1. The Applicant was incorporated under the laws of Ontario by certificate of incorporation dated January 16, 1996. The Applicant’s registered head office is located at 605 McMurray Road, Waterloo, Ontario, Canada, N2V 2E9.

2. The Applicant is an international digital imaging solutions company, which designs, develops, manufactures and markets high performance image sensors, electronic cameras and vision systems.

3. The authorized share capital of the Applicant consists of an unlimited number of common shares ("Common Shares") and an unlimited number of preferred shares, issuable in series. As at February 19, 2002, the issued and outstanding share capital of the Applicant consisted of 12,064,249 Common Shares and no preferred shares. The Applicant’s Common Shares are listed and posted for trading on the Toronto Stock Exchange.

4. The Applicant is a reporting issuer or the equivalent in Manitoba, British Columbia, Alberta, Saskatchewan, Ontario, Quebec, Nova Scotia and Newfoundland.

5. The Applicant offered the Special Warrants in each of Manitoba, Alberta, British Columbia, Ontario and Quebec (the "Selling Jurisdictions") pursuant to exemptions from the registration and prospectus requirements contained in the securities legislation of each of the Selling Jurisdictions. Each purchaser of Special Warrants (a "Purchaser") was required to complete a subscription agreement (a "Subscription Agreement") which set out the terms and conditions of the Special Warrants and the Offering. The terms and conditions pertaining to the Special Warrants were described in an Underwriting Agreement dated March 13, 2000 between the Applicant, Yorkton Securities Inc., CIBC World Markets Inc. and Acumen Capital Finance Partners Limited (the "Underwriting Agreement"). Each Special Warrant, upon exercise, entitles a holder, subject to adjustment, to 1 Common Share of the Applicant (the "Underlying Common Shares").

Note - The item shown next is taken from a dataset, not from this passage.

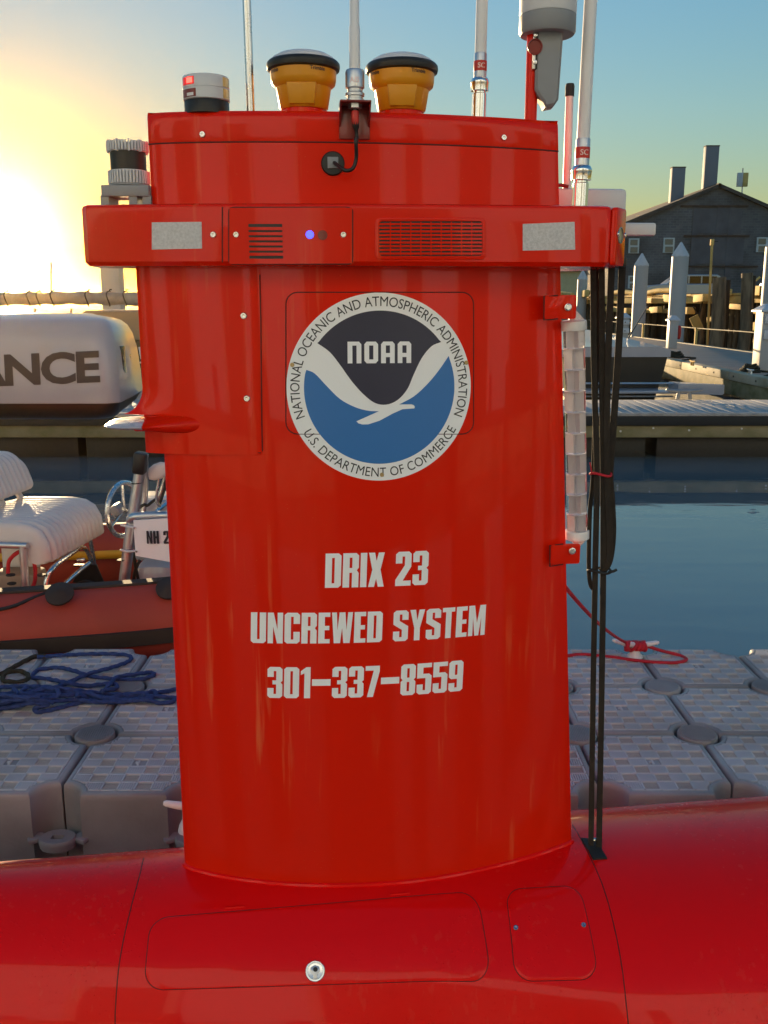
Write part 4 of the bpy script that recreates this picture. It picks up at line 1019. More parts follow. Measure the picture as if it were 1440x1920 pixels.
# blue rope heap and the dark rope on the left of the dock
rope = thing('blue_rope', 'tangled heap of blue rope lying across the left floats', 'rope', G(120, 1310, DZ))
zz_ = DZ + .009
def gz(x, y, k=0): return G(x, y, zz_ + .013 * k)
lines = [
 [(70, 1232, 0), (130, 1228, 0), (200, 1226, 0), (240, 1229, 0), (244, 1238, 0), (215, 1250, 1), (165, 1264, 1), (125, 1281, 0), (100, 1290, 1)],
 [(60, 1268, 0), (72, 1256, 0), (110, 1252, 0), (140, 1258, 1), (170, 1268, 0), (215, 1273, 0), (260, 1274, 0), (288, 1266, 0), (282, 1261, 0), (255, 1264, 1), (220, 1270, 1), (205, 1284, 2), (196, 1294, 1)],
 [(58, 1270, 0), (90, 1273, 0), (125, 1280, 1), (160, 1286, 0), (190, 1283, 1), (214, 1282, 1), (218, 1290, 1), (190, 1296, 2)],
 [(332, 1292, 0), (300, 1298, 0), (262, 1300, 1), (220, 1302, 0), (180, 1299, 1), (140, 1294, 2), (100, 1289, 2), (55, 1287, 2), (10, 1288, 1), (-60, 1293, 0)],
 [(330, 1309, 0), (295, 1306, 1), (250, 1305, 0), (205, 1308, 1), (170, 1310, 0), (150, 1304, 2), (120, 1298, 3), (70, 1297, 3), (20, 1300, 2), (-40, 1305, 1)],
 [(330, 1309, 0), (322, 1316, 0), (300, 1318, 0), (270, 1312, 1), (230, 1316, 0), (180, 1316, 1), (140, 1312, 1), (90, 1316, 2), (40, 1318, 1), (-30, 1322, 0)],
 [(160, 1315, 0), (130, 1322, 0), (100, 1330, 0), (72, 1335, 0), (66, 1328, 1), (90, 1321, 2), (60, 1318, 3), (20, 1326, 1), (-30, 1332, 0)],
 [(145, 1308, 2), (143, 1298, 3), (120, 1292, 4), (90, 1290, 4), (60, 1296, 4), (30, 1303, 3), (0, 1310, 2), (-30, 1314, 2)],
 [(25, 1292, 4), (34, 1300, 4), (36, 1310, 3), (60, 1312, 3), (100, 1308, 3), (110, 1300, 4), (104, 1293, 4), (80, 1293, 4), (40, 1306, 4), (8, 1318, 2), (-20, 1321, 1)],
 [(50, 1289, 5), (40, 1298, 5), (60, 1302, 4), (120, 1304, 3), (160, 1300, 2), (200, 1310, 1), (240, 1312, 0), (280, 1309, 1), (293, 1300, 1), (285, 1296, 1), (268, 1304, 1)],
 [(100, 1318, 2), (70, 1312, 4), (30, 1312, 4), (-10, 1316, 3), (-50, 1310, 2)],
 [(75, 1306, 5), (50, 1308, 5), (20, 1305, 5), (-20, 1300, 4), (-50, 1298, 3)],
]
for ln in lines: MB().tube(smooth_path([gz(*p) for p in ln], 22), .0095, 12, lay=.055).build('rope_loop', ROPEB, rope)
dr = thing('dark_rope', 'dark brown rope with a small eye loop at the far left of the dock', 'rope', G(30, 1260, DZ))
MB().tube(smooth_path([G(86, 1231, zz_), G(66, 1231, zz_), G(40, 1243, zz_), G(15, 1257, zz_), G(0, 1264, zz_), G(-30, 1272, zz_)], 22), .011, 12, lay=.06).build('rope_run', ROPED, dr)
MB().tube(smooth_path([G(5, 1271, zz_), G(12, 1262, zz_ + .01), G(30, 1258, zz_ + .01), G(48, 1262, zz_), G(54, 1271, zz_), G(42, 1278, zz_), G(22, 1279, zz_), G(8, 1276, zz_)], 16, True), .011, 12, closed=True, lay=.06).build('eye_loop', ROPED, dr)

# ================================================================== ORANGE INFLATABLE BOAT
rib = thing('inflatable_boat', 'orange red rigid inflatable boat with ribbed cream seat, left beyond the dock', 'inflatable boat', (-2.2, 5.8, 0))
near = [(-4.6, 4.62, .27), (-3.6, 4.78, .27), (-2.6, 4.93, .275), (-1.8, 5.06, .285), (-1.2, 5.17, .30), (-.6, 5.30, .34), (-.1, 5.50, .41), (.25, 5.82, .47), (.30, 6.15, .48), (.05, 6.45, .45), (-.45, 6.62, .38), (-1.2, 6.66, .31), (-2.2, 6.56, .28), (-3.4, 6.40, .27), (-4.8, 6.22, .27)]
path = smooth_path(near, 8)
MB().tube(path, .245, 28).build('inflated_tube', HYP, rib)
ncut = [p for p in path if p.x < .2][:60]
seg = [p for p in path[:46]]
MB().strap([p + Vector((0, -.02, .240)) for p in seg], .085, .020, (0, 1, 0)).build('rub_strip', HYPD, rib)
MB().strap([p + Vector((.0, -.250, -.01)) for p in seg], .085, .030, (0, 0, 1)).build('rub_strip', HYPD, rib)
dk = MB(); inner = [(p.x, p.y + .12) for p in path[:54]] + [(p.x, p.y - .12) for p in path[-48:]]
dk.prism([(-4.6, 4.72), (-1.2, 5.25), (-.3, 5.6), (-.1, 6.2), (-.6, 6.45), (-1.2, 6.55), (-4.8, 6.15)], -.1, .16); dk.build('boat_deck', TANFLOOR, rib)
MB().tube([(-3.2, 6.16, .38), (-2.0, 6.28, .38), (-.8, 6.40, .40)], .030, 10).build('yellow_hose', mat('yellow_hose', (.70, .36, .02), .5), rib)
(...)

6. A short form prospectus (the "Prospectus") will be filed with the Commission and in each of the Selling Jurisdictions in order to qualify the Underlying Common Shares for primary distribution to the public.

7. The Special Warrants were issued pursuant to, and the exercise thereof shall be governed by, the provisions of a Special Warrant Indenture (the "Special Warrant Indenture") between the Corporation, Yorkton Securities Inc. and Computershare Trust Company of Canada (the "Special Warrant Trustee").

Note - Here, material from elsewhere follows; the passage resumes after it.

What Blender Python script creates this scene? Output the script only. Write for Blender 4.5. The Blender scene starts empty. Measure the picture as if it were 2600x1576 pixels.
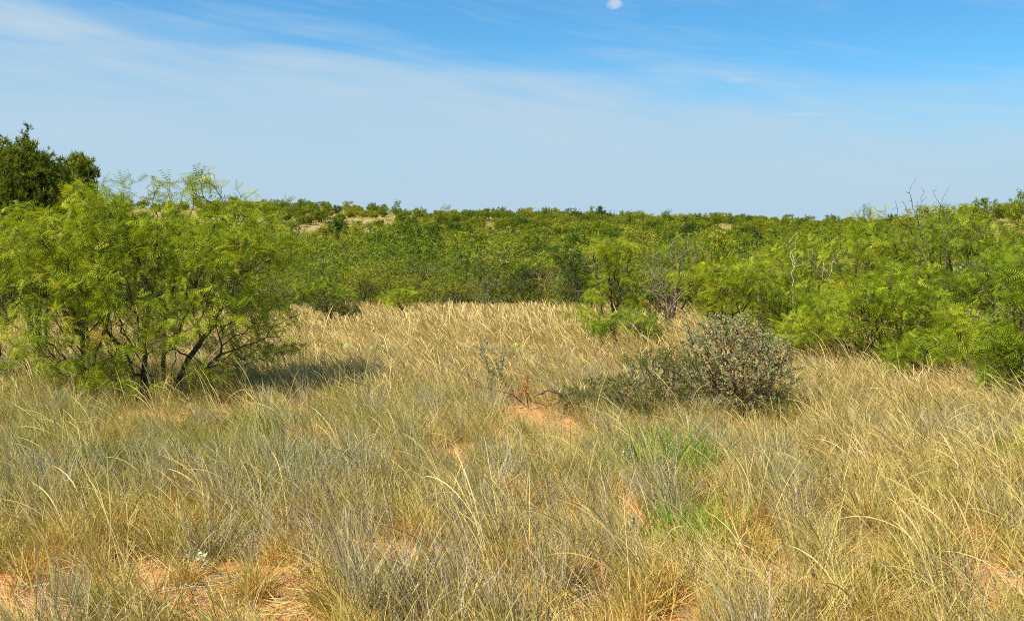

8. The Special Warrants will be automatically exercised into Underlying Common Shares in the following circumstances:

(a) If a receipt is issued for the Prospectus in a Selling Jurisdiction in which a holder of Special Warrants (a "Holder") is resident, any Special Warrants held by such Holder and not exercised by the sixth business day after the date of such receipt, shall be exercised by the Special Warrant Trustee on behalf of the Holder thereof, without any further action on the part of such Holder, immediately prior to 4:30 p.m. (Toronto time) on such day;

(b) Any Special Warrants not exercised by the sixth business day after the date (the "Qualification Date") on which a receipt for the Prospectus is issued by the securities regulatory authority in the last Selling Jurisdiction to issue such receipt, shall be exercised by the Special Warrant Trustee on behalf of the Holders thereof, without any further action on the part of such Holders, immediately prior to 4:30 p.m. (Toronto time) on such day; and

(c) Any Special Warrants not exercised by the date which is one year after February 4, 2002 shall be exercised by the Special Warrant Trustee on behalf of the Holder thereof, without any further action on the part of such Holders, immediately prior to 4:30 p.m. (Toronto time) on such day,

(collectively the "Automatic Conversions").

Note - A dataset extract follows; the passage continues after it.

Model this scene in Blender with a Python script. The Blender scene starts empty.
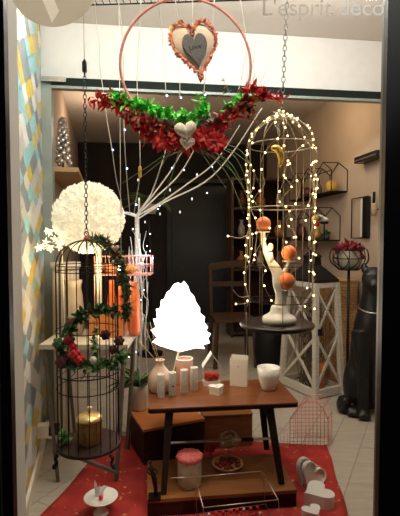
import bpy, bmesh, math, random
from mathutils import Vector, Matrix
random.seed(7)
S = bpy.context.scene
COL = S.collection
R = math.radians
PI = math.pi
V3 = Vector

# ---------------------------------------------------------------- camera, world, lamps, exposure
F_PX, CAM_Z = 433.0, 1.25
PITCH = math.atan(20 / F_PX)
cd = bpy.data.cameras.new('camera'); cam = bpy.data.objects.new('camera', cd); COL.objects.link(cam)
cd.sensor_fit = 'HORIZONTAL'; cd.sensor_width = 36; cd.lens = 36 * F_PX / 400
cd.clip_start = 0.02
cam.location = (0, 0, CAM_Z); cam.rotation_euler = (PI / 2 - PITCH, 0, 0)
S.camera = cam
S.view_settings.view_transform = 'Standard'
S.view_settings.look = 'None'
S.view_settings.gamma = 1
S.view_settings.use_curve_mapping = False
S.view_settings.exposure = 0.0
w = bpy.data.worlds.new('night'); S.world = w; w.use_nodes = True
w.node_tree.nodes['Background'].inputs[0].default_value = (0.05, 0.055, 0.08, 1)
w.node_tree.nodes['Background'].inputs[1].default_value = 0.12
S.cycles.caustics_reflective = False
S.cycles.caustics_refractive = False
S.cycles.sample_clamp_indirect = 3.0
S.cycles.sample_clamp_direct = 0.0


def lamp(name, kind, loc, power, col, size=0.05, aim=None, angle=60, blend=0.5):
    l = bpy.data.lights.new(name, kind); l.energy = power; l.color = col
    l.shadow_soft_size = size
    o = bpy.data.objects.new(name, l); COL.objects.link(o); o.location = loc
    if kind == 'SPOT':
        l.spot_size = R(angle); l.spot_blend = blend
        o.rotation_euler = (Vector(aim) - Vector(loc)).to_track_quat('-Z', 'Y').to_euler()
    return o


COOL = (1.0, 0.97, 0.93)
WARM = (1.0, 0.72, 0.42)
# ceiling lamps of the display bay, above the wire panel
lamp('bay_lamp', 'POINT', (-0.45, 1.95, 2.42), 17, COOL, 0.06)
lamp('bay_lamp', 'POINT', (0.15, 2.05, 2.42), 17, COOL, 0.06)
lamp('bay_lamp', 'POINT', (0.75, 2.15, 2.42), 17, COOL, 0.06)
lamp('bay_lamp', 'POINT', (0.25, 1.2, 2.45), 10, (1.0, 0.93, 0.84), 0.06)  # unseen extra lamp added near the pane to brighten jamb, hoop and stickers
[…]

(C) The Commission is of the opinion that it would not be prejudicial to the public interest to grant the order requested.

IT IS ORDERED:

1.  THAT, pursuant to subsection 20(1) of the Act all trades in connection with the Automatic Conversions shall be exempt from sections 6 and 37 of the Act provided that no commission or other remuneration is paid or given to any person in respect of such trades except for ministerial or professional services or for services performed by a person or company registered for trading in securities under the Act.

2.  THAT the fee for this order shall be $1,000.00.